En France, ce sont les gilets jaunes qui se pavanent sur les ronds-points. Avant de passer le week-end dans la grande ville voisine ou dans la capitale pour casser quelques vitrines, histoire de se faire entendre des téléspectateurs distraits qui ont raté le récit de leurs passionnantes prestations sur une voirie provinciale.
En Iran, ce sont des femmes cheveux au vent qui osent s’afficher sur des ronds-points de Téhéran pour dénoncer l’obligation de porter le voile. Là, aucune télévision ne relaye leurs revendications. Et ces femmes ne mettent rien en danger ni personne, sinon leur propre vie. Pour sauver celles des autres. Et la civilisation iranienne.
Chez nous, certains luttent pour la « liberté » des femmes (jamais des hommes) de porter le voile. On aimerait les entendre de temps en temps dénoncer la situation faite aux femmes en Iran et soutenir leur droit de dire non.
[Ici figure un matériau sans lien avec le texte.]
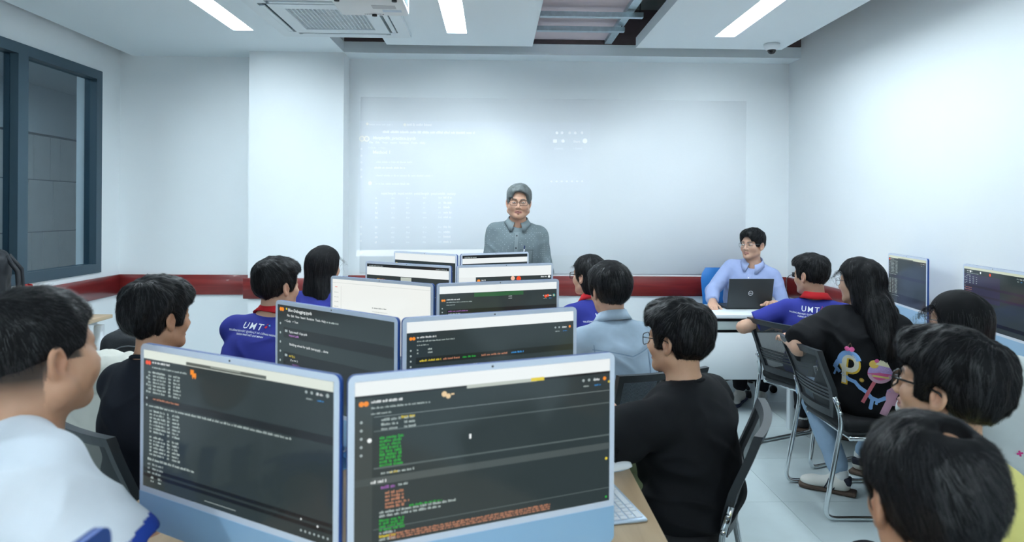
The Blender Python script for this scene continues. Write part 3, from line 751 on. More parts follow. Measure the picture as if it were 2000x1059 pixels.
def sdf_pts(prims, P):
    D = np.full(P.shape[:-1], FAR)
    for p in prims:
        d = p.d(P); D = smax(D, -d, p.k) if p.sub else smin(D, d, p.k)
    return D
def axis(lo, hi, h): n = max(2, int(math.ceil((hi - lo) / h))); return np.linspace(lo, hi, n + 1)
def mesh_sdf(prims, lo, hi, h):
    """naive surface nets on a regular grid"""
    ax = [axis(lo[i], hi[i], h) for i in range(3)]
    n = [len(a) for a in ax]
    D = np.full(n, FAR, np.float32); ax = [a.astype(np.float32) for a in ax]
    for p in prims:
        if p.lo is None: sl = [slice(0, n[i]) for i in range(3)]
        else:
            m = (p.k + 0.015) if not p.sub else 0.03
            sl = []
            for i in range(3):
                a = np.searchsorted(ax[i], p.lo[i] - m); b = np.searchsorted(ax[i], p.hi[i] + m); sl.append(slice(int(a), int(b)))
            if any(s.stop <= s.start for s in sl): continue
        g = np.stack(np.meshgrid(ax[0][sl[0]], ax[1][sl[1]], ax[2][sl[2]], indexing='ij'), -1)
        d = p.d(g); sub = D[sl[0], sl[1], sl[2]]
        D[sl[0], sl[1], sl[2]] = smax(sub, -d, p.k) if p.sub else smin(sub, d, p.k)
    for i in range(3):      # close at the box
        s = [slice(None)] * 3
        for e in (0, -1): s[i] = e; D[tuple(s)] = np.maximum(D[tuple(s)], 1e-4)
    return nets(D, ax)
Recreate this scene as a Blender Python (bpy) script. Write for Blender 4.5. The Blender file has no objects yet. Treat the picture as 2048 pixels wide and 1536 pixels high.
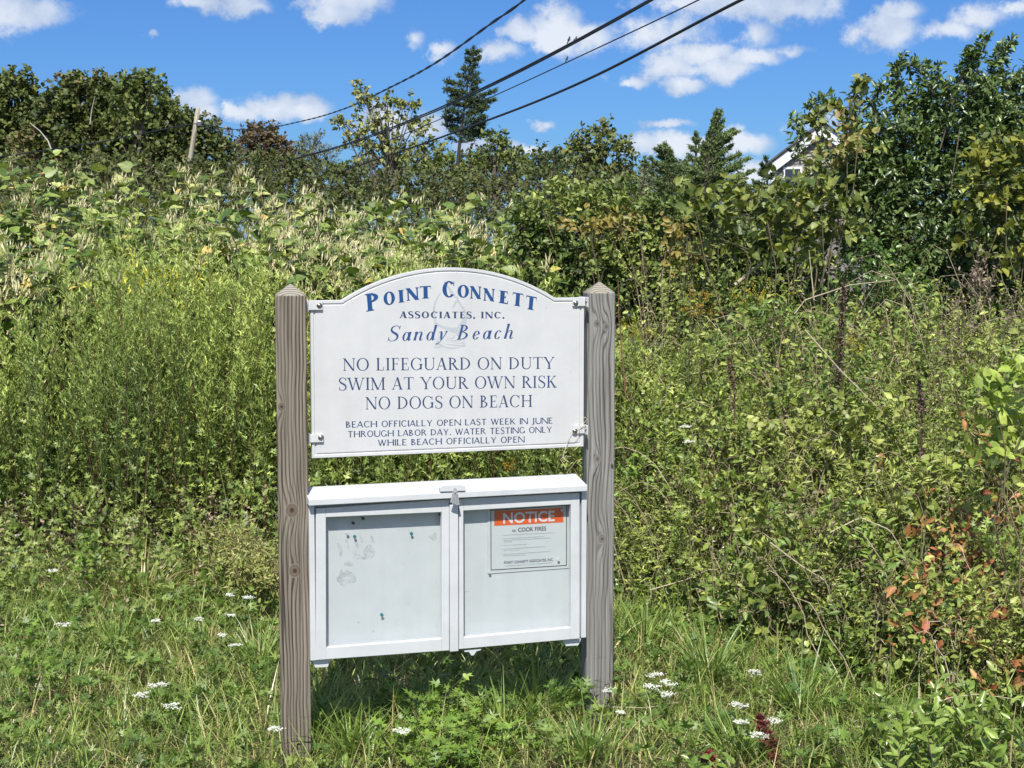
import bpy, bmesh, math, random
import numpy as np
from mathutils import Vector, Matrix

random.seed(11)
rng = np.random.default_rng(23)
C = bpy.context.scene
COL = C.collection

# ---------------------------------------------------------------- camera
FPX, PITCH, CAMZ = 3077.0, math.radians(5.05), 1.5
cd = bpy.data.cameras.new('camera'); cam = bpy.data.objects.new('camera', cd); COL.objects.link(cam)
cam.location = (0, 0, CAMZ); cam.rotation_euler = (math.radians(90) - PITCH, 0, 0)
cd.sensor_width = 36; cd.lens = 36 * FPX / 2048; cd.clip_start = .05; cd.clip_end = 3000
C.camera = cam

def ray(px, py):
    f, r = np.array([0, math.cos(PITCH), -math.sin(PITCH)]), np.array([1., 0, 0])
    u = np.array([0, math.sin(PITCH), math.cos(PITCH)])
    return f * FPX + r * (px - 1024) + u * (768 - py)
def at(px, py, Y):
    d = ray(px, py); return np.array([0, 0, CAMZ]) + d * (Y / d[1])
def zat(py, Y):
    return at(1024, py, Y)[2]
def Xat(px, Y, py=700):
    return at(px, py, Y)[0]

# ---------------------------------------------------------------- sun, sky, exposure
SUN = Vector((-.06, -.80, 1.0)).normalized()          # direction towards the sun
sl = bpy.data.lights.new('sun', 'SUN'); so = bpy.data.objects.new('sun', sl); COL.objects.link(so)
sl.energy = 4.9; sl.angle = math.radians(.53); sl.color = (1.0, .95, .87)
so.rotation_euler = SUN.to_track_quat('Z', 'Y').to_euler(); so.location = (0, -5, 12)
C.view_settings.view_transform = 'Standard'; C.view_settings.look = 'None'
C.view_settings.gamma = 1; C.view_settings.exposure = 0.25; C.view_settings.use_curve_mapping = False
C.cycles.max_bounces = 8; C.cycles.transparent_max_bounces = 12
C.cycles.sample_clamp_indirect = 6

world = bpy.data.worlds.new('World'); C.world = world; world.use_nodes = True
def world_sky():
    nt = world.node_tree; nt.nodes.clear(); N = nt.nodes.new; L = nt.links.new
    out = N('ShaderNodeOutputWorld'); bg = N('ShaderNodeBackground'); bg.inputs[1].default_value = .1
    L(bg.outputs[0], out.inputs[0])
    sky = N('ShaderNodeTexSky'); sky.sky_type = 'NISHITA'; sky.sun_disc = False
    sky.sun_elevation = math.asin(SUN.z); sky.sun_rotation = math.atan2(SUN.x, SUN.y)
    sky.altitude = 0; sky.air_density = 1.0; sky.dust_density = .3; sky.ozone_density = 3.0
    def M(op, a, b=None, c=None, clamp=False):
        n = N('ShaderNodeMath'); n.operation = op; n.use_clamp = clamp
        for i, v in enumerate((a, b, c)):
            if v is None: continue
            if isinstance(v, (int, float)): n.inputs[i].default_value = v
            else: L(v, n.inputs[i])
        return n.outputs[0]
    tint = N('ShaderNodeMix'); tint.data_type = 'RGBA'; tint.blend_type = 'MULTIPLY'; tint.inputs[0].default_value = 1
    L(sky.outputs[0], tint.inputs[6]); tint.inputs[7].default_value = SKYTINT
    gm = N('ShaderNodeGamma'); gm.inputs[1].default_value = 1.0; L(tint.outputs[2], gm.inputs[0])
    co = N('ShaderNodeTexCoord'); sp = N('ShaderNodeSeparateXYZ'); L(co.outputs['Generated'], sp.inputs[0])
    az = M('ARCTAN2', sp.outputs[0], sp.outputs[1]); el = M('ARCSINE', sp.outputs[2])
    cm = N('ShaderNodeCombineXYZ'); L(az, cm.inputs[0]); L(el, cm.inputs[1])
    P = cm.outputs[0]
    nz = N('ShaderNodeTexNoise'); nz.inputs['Scale'].default_value = 34; nz.inputs['Detail'].default_value = 9
    nz.inputs['Roughness'].default_value = .66; L(P, nz.inputs['Vector'])
    # warped position so that the outlines billow
    sub = N('ShaderNodeVectorMath'); sub.operation = 'SUBTRACT'; L(nz.outputs['Color'], sub.inputs[0]); sub.inputs[1].default_value = (.5, .5, .5)
    wp = N('ShaderNodeVectorMath'); wp.operation = 'MULTIPLY_ADD'; L(sub.outputs[0], wp.inputs[0]); wp.inputs[1].default_value = (.028, .02, 0); L(P, wp.inputs[2])
    W = wp.outputs[0]
    cur = None
    blobs = [(30,22,95,36,1),(-50,5,90,50,1),(410,4,60,13,.8),(470,10,60,24,1),(508,18,30,16,.8),(690,0,75,38,1),(675,32,55,22,1),
      (388,200,40,24,.9),(408,222,32,16,.8),(480,225,42,16,1),(550,212,80,26,1),(610,214,48,22,1),(1110,62,62,44,1),(1045,62,34,26,.9),(1180,72,40,28,.9),
      (995,104,46,20,.8),(830,78,18,16,.45),(885,96,26,18,.6),(1405,108,62,24,1),(1330,138,60,24,1),(1258,158,42,15,1),(1440,140,70,24,1),(1365,172,44,15,1),
      (1505,118,56,18,.9),(1580,106,44,10,.45),(1480,8,120,34,.85),(1590,12,90,28,.75),(1350,6,70,16,.7),(1300,70,60,30,.4),(1510,70,36,28,.6),
      (1770,55,58,38,1),(1792,18,46,20,1),(1885,58,66,18,.85),(1960,36,50,20,.7),(2040,18,60,16,.6),(1335,248,50,9,.75),(1365,290,110,24,1),(1285,292,50,22,1),
      (1475,284,58,20,1),(1510,345,70,26,.8),(1088,250,20,11,.75),(770,240,60,28,.9),(850,250,50,30,.9),(1050,298,44,12,.9),(955,290,46,12,.9),(303,65,9,7,.5),
      (1380,60,60,40,.35),(1640,240,50,14,.25)]
    for cx, cy, rx, ry, k in blobs:
        d = ray(cx, cy); d = d / np.linalg.norm(d)
        a0, e0 = math.atan2(d[0], d[1]), math.asin(d[2]); sx, sy = FPX / rx / 1.3, FPX / ry / 1.3
        v = N('ShaderNodeVectorMath'); v.operation = 'MULTIPLY_ADD'; L(W, v.inputs[0])
        v.inputs[1].default_value = (sx, sy, 0); v.inputs[2].default_value = (-a0 * sx, -e0 * sy, 0)
        ln = N('ShaderNodeVectorMath'); ln.operation = 'LENGTH'; L(v.outputs[0], ln.inputs[0])
        s = M('MULTIPLY_ADD', ln.outputs['Value'], -k, k)
        cur = s if cur is None else M('SMOOTH_MAX', cur, s, .12)
    # unseen rest of the sky: fair-weather clouds carried on, cover raised for ambient light
    n2 = N('ShaderNodeTexNoise'); n2.inputs['Scale'].default_value = 2.6; n2.inputs['Detail'].default_value = 5
    mp = N('ShaderNodeMapping'); mp.inputs['Scale'].default_value = (1, 1, 2.2); mp.inputs['Location'].default_value = (3.1, 1.7, .4)
    L(co.outputs['Generated'], mp.inputs[0]); L(mp.outputs[0], n2.inputs[0])
    gen = M('MULTIPLY_ADD', n2.outputs[0], 4.0, -1.85)
    away = M('SUBTRACT', .93, sp.outputs[1], clamp=True)
    awm = M('MULTIPLY', M('MULTIPLY', away, 12, clamp=True), 1.0)
    gen2 = M('ADD', gen, M('MULTIPLY_ADD', awm, 2.0, -2.0))
    gen2 = M('MINIMUM', gen2, .8)
    cur = M('MAXIMUM', cur, gen2)
    dens = M('ADD', cur, M('MULTIPLY_ADD', nz.outputs[0], 1.9, -.86))
    mr = N('ShaderNodeMapRange'); mr.interpolation_type = 'SMOOTHSTEP'; L(dens, mr.inputs[0])
    mr.inputs[1].default_value = .0; mr.inputs[2].default_value = .62; mr.inputs[3].default_value = 0; mr.inputs[4].default_value = .93
    # cloud brightness: lit tops, grey bellies, from noise sampled a little higher up
    n3 = N('ShaderNodeTexNoise'); n3.inputs['Scale'].default_value = 26; n3.inputs['Detail'].default_value = 7
    of = N('ShaderNodeVectorMath'); of.operation = 'ADD'; L(P, of.inputs[0]); of.inputs[1].default_value = (.01, .012, .3); L(of.outputs[0], n3.inputs[0])
    br = M('ADD', M('MULTIPLY', dens, .45), M('MULTIPLY_ADD', n3.outputs[0], 2.2, -.85))
    cr = N('ShaderNodeValToRGB'); L(br, cr.inputs[0]); e = cr.color_ramp.elements
    e[0].position = 0; e[0].color = (3.6, 4.5, 6.2, 1); e[1].position = .75; e[1].color = (7.0, 7.4, 8.1, 1)
    x = cr.color_ramp.elements.new(.35); x.color = (5.0, 5.8, 7.2, 1)
    mx = N('ShaderNodeMix'); mx.data_type = 'RGBA'; L(mr.outputs[0], mx.inputs[0]); L(gm.outputs[0], mx.inputs[6]); L(cr.outputs[0], mx.inputs[7])
    L(mx.outputs[2], bg.inputs[0])
SKYTINT = (.305, .545, .93, 1)
world_sky()
world.cycles.sampling_method = 'MANUAL'; world.cycles.sample_map_resolution = 512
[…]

Tiens, pourquoi pas une grande protestation internationale pour saluer Me Nasrine Sotoudeh, l’avocate emblématique de plusieurs de ces femmes, qui vient d’être condamnée en audience secrète, où elle n’était pas présente et à une date inconnue à près de quarante ans de prison ainsi qu’à 148 coups de fouet ?
Rêvons un peu. Et si les femmes décidaient de se dévoiler pendant un mois et de défiler en agitant leur voile ôtée en solidarité avec N. Sotoudeh ?
Ca aurait une autre gueule que de voir les troupeaux de gilets jaune moutonner dans les rues le samedi. Et autrement plus de signification.
En Iran, avoir défendu ces femmes qui ont osé montrer leur chevelure a été considéré comme une « incitation à la débauche ». Protester comme elle l’a fait pour l’abolition de la peine de mort comme une « atteinte à l’ordre public ».
Le métier d’avocat y est drôlement plus périlleux qu’en Belgique où un avocat peut impunément menacer le jury d’assises chargé de juger un terroriste avant de passer tranquillement et impunément à l’affaire suivante. Il paraît qu’on appelle ça la liberté d’expression de l’avocat. Décidément, on ne peut s’empêcher de trouver cette notion parfois fourre-tout…
« Il y a en Iran des forces ouvertes vers le progrès et nous en tenons compte » disait sans rire notre premier ministre Charles Michel après un entretien avec le président iranien Rohani il y a quelques mois. On se frotte les yeux après avoir cherché où et qui sont ces mystérieuses « forces ouvertes vers le progrès » qui se promèneraient encore en liberté dans les rues de Téhéran. Peut-être notre premier ministre pourrait-il se rendre à la prison d’Evin pour recueillir le témoignage de Madame Sotoudeh ? Ce serait assurément un excellent prétexte pour un voyage à Téhéran.